Aug. 2017 ChrisMicro
*/

#include "HardwareTimer.h"

#define SOUNDPIN PB1

#define SIGNALLENGTH 24
uint8_t Signal[SIGNALLENGTH];
int SignalIndex = 0;

void interrupt()
{
if (SignalIndex < SIGNALLENGTH)
{
digitalWrite(SOUNDPIN,Signal[SignalIndex]);
SignalIndex++;
}
}

void setup()
{
pinMode(LED_BUILTIN, OUTPUT);
pinMode(SOUNDPIN, OUTPUT);

// T=1/f = 1/40000
int frequency_Hz = 40000;
//Timer1.setPeriod(1000000/frequency_Hz/2); // half period interrupt
Timer1.setPeriod(6); // 41.67khZ half period interrupt ( error of factor 2 in setPeriod )

Timer1.attachInterrupt(interrupt);
Timer1.resume();
}

void loop()
{
digitalWrite(LED_BUILTIN, !digitalRead(LED_BUILTIN));

// blue signal
for (int n = 0; n < SIGNALLENGTH; n++)
{
Signal[n] = n & 0x01; // zero degree phase signal
}
SignalIndex = 0; // send new Signal
delay(10);

// red signal
for (int n = 0; n < SIGNALLENGTH; n++)
{
if (n < SIGNALLENGTH / 2) Signal[n] = n & 0x01; // zero degree phase signal
else Signal[n]=(n-1) & 0x01; // 180 degree phase signal
}
SignalIndex = 0; // send new Signal
delay(10);
}

Oh ok I see.
This is what I got:
Sent pulse

Sent and receiced at around 1.7m, with 20ms data.

I think the US has problem doing 180° phase shift. I think it’s better to do frequency shift but these sensors are low bandwith.

Jean-Paul

Nice pictures. My impression is that the transducers are neither suitable for phase coding nor for frequency coding. They have a too large self resonance.
If you goal is to realize indoor positioning the new way is using UWB time of flight measurement. There are now the first application boards also usable with Arduino:
https://www.decawave.com/products/overview

Decawave looks interesting, but is quite expensive.

Another option is the laser based Time Of Flight devices from STM.
There is another thread about using these,
I have some of the long range version, but the range is limited to below 2m

Yes you are right, I tried to send another frequency and it resonantes at a different one with a lot of harmonics!

FFT of pulses at 41 KHz

FFT of pulses at 44 KHz

I need to find a better transducer…

I’m just looking for the schematic of the HC-SR04.
Could this be the right one?

Hello,

Yes I think it’s right. But on mine I don’t have the 2 transistors!

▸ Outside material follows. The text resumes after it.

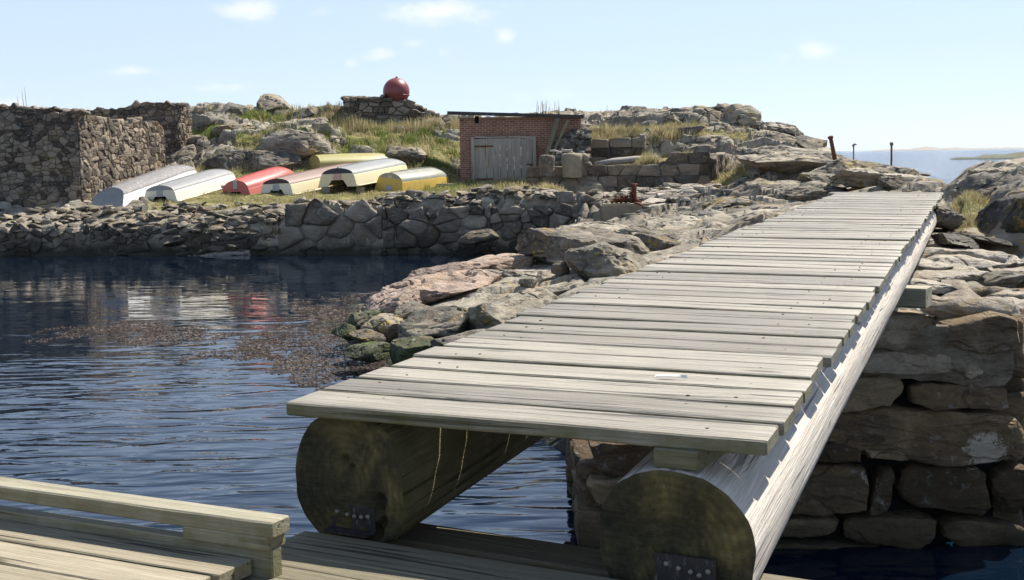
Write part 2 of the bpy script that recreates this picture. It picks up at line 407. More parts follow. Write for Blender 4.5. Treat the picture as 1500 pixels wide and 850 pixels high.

i’ve seen smd packages with complementary transistors in them.
srp

Yes I think it’s right. But on mine I don’t have the 2 transistors!
I think Q1 is only for threshold level adaption which is probably not really necessary and Q2 is for power saving which they removed to save costs.
The interesting point is the MAX232 RS232 driver which they misuse as sender driver.